A leftover question for the curious pupil is how small we can make $\sum_{n \le N} (F(jn)-jn)$ as a function of $N \to \infty$ (uniformly in $j$). For example, Antkam's answer gives $\sum_{n \le N} (F(jn)-jn) = \Omega(\sqrt{N\log\log N})$ infinitely often for each fixed $j \not = 0$ (law of iterated logarithm), while Reinhard's answer gives $\sum_{n \le N} (F(jn)-jn) = \Omega(\sqrt{N})$ when $j$ is a multiple of $3$. Can we, for example, get an $F$ with $\sum_{n \le N} (F(jn)-jn) = O(\log N)$ as $N \to \infty$ for each fixed $j \not = 0$?
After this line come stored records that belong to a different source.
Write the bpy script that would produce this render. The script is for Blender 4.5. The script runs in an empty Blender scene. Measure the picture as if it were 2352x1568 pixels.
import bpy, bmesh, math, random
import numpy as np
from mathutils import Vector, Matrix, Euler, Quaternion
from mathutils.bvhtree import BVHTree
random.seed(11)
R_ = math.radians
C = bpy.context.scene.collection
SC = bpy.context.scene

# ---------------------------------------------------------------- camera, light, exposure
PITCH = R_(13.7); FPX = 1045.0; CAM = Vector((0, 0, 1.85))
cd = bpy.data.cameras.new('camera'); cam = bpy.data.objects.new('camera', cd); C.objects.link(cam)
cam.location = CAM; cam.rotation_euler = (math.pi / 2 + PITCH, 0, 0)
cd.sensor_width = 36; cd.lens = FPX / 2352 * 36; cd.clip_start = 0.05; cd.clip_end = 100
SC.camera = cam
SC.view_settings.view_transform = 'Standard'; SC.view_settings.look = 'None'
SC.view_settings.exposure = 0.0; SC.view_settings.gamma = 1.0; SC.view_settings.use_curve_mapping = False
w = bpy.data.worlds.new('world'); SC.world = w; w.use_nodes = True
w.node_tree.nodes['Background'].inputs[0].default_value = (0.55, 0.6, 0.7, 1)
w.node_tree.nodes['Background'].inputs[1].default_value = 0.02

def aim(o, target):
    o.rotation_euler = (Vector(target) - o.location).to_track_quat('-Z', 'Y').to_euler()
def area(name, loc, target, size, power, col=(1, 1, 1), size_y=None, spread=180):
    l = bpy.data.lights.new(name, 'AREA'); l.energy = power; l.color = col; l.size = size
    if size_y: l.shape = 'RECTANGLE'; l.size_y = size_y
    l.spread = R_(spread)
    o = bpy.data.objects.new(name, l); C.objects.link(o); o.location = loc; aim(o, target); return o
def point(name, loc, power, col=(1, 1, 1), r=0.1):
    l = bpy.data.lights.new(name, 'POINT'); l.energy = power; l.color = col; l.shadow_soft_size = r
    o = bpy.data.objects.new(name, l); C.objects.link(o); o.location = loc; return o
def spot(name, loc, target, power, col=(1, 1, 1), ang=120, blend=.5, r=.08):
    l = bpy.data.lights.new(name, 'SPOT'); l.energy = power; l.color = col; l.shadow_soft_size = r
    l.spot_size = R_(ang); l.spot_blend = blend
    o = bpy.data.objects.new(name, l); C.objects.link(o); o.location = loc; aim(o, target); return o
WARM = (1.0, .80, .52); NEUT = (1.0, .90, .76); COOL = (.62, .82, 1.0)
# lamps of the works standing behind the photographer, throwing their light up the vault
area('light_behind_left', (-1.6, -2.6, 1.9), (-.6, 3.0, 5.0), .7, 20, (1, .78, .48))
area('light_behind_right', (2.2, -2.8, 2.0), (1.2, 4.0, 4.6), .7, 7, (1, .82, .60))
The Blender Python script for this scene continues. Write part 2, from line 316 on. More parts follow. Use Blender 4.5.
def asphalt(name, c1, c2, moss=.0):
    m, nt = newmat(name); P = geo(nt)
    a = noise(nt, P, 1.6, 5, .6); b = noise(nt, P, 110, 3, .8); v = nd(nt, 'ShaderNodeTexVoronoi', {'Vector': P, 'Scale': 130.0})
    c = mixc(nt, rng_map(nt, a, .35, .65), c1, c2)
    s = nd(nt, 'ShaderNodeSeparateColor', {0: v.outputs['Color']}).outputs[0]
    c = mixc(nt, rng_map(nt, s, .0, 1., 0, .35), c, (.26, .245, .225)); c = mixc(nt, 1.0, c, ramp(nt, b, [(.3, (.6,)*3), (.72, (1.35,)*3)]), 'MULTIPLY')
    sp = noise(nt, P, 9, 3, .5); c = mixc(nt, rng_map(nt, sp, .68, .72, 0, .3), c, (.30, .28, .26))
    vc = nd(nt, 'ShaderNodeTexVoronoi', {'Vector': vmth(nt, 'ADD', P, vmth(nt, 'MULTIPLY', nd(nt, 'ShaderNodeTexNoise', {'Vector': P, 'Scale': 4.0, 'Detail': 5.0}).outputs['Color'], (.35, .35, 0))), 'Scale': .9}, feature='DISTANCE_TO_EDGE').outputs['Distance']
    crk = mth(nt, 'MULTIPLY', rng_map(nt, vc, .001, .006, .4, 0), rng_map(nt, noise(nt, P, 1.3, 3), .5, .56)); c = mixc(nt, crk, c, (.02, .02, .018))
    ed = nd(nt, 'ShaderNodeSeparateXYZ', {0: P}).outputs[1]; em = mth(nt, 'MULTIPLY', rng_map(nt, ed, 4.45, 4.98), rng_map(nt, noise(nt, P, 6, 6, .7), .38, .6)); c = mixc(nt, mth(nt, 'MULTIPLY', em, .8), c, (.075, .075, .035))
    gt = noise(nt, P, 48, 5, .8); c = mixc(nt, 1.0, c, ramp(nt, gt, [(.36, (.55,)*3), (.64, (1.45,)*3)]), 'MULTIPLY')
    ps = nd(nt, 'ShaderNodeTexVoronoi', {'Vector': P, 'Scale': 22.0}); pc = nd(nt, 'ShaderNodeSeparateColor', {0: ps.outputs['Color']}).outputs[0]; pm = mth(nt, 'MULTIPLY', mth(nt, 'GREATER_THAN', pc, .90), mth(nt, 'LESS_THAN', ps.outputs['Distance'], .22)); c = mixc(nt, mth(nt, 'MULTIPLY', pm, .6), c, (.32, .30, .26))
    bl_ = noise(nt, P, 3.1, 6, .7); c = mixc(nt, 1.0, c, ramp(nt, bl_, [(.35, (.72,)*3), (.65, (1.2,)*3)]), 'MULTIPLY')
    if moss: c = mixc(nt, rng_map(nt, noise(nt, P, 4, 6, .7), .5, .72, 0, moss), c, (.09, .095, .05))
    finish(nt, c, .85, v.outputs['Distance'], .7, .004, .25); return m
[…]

This leftover question is actually really closely related to the Erdös discrepancy problem, if we restrict to bijections $F$ defined as bijections on each $I_k$. Indeed, restricting to $j = 3k$, a multiple of $3$, we want to see how small we can make $\sum_{n \le N} F(3nk) = \sum_{n \le N} \epsilon_{nk}$, where $\epsilon_n$ is $+1$ if we define $F$ on $I_k$ via option (1) and $-1$ otherwise. It is strongly believed that the smallest we can make this is $\log N$, with equality occurring for an example coming from Borwein, Choi, and Croons, in which you let $\epsilon_n$ be defined on primes via $\epsilon_p = 1$ if $p \equiv 1 \pmod{3}$, $\epsilon_p = -1$ if $ p \equiv 2 \pmod{3}$, and $\epsilon_3 = 1$, and then defined on all positive integers so as to make it completely multiplicative. I haven't yet figured out if this example works for our problem here yet (i.e. if we're fine for $j$ not divisible by $3$).
So, nearly certainly, any $F$ with $\sum_{n \le N} (F(jn)-jn) = o(\log N)$ as $N \to \infty$ for each fixed $j \not = 0$ will have to be constructed differently than via defining it on the $I_k$'s.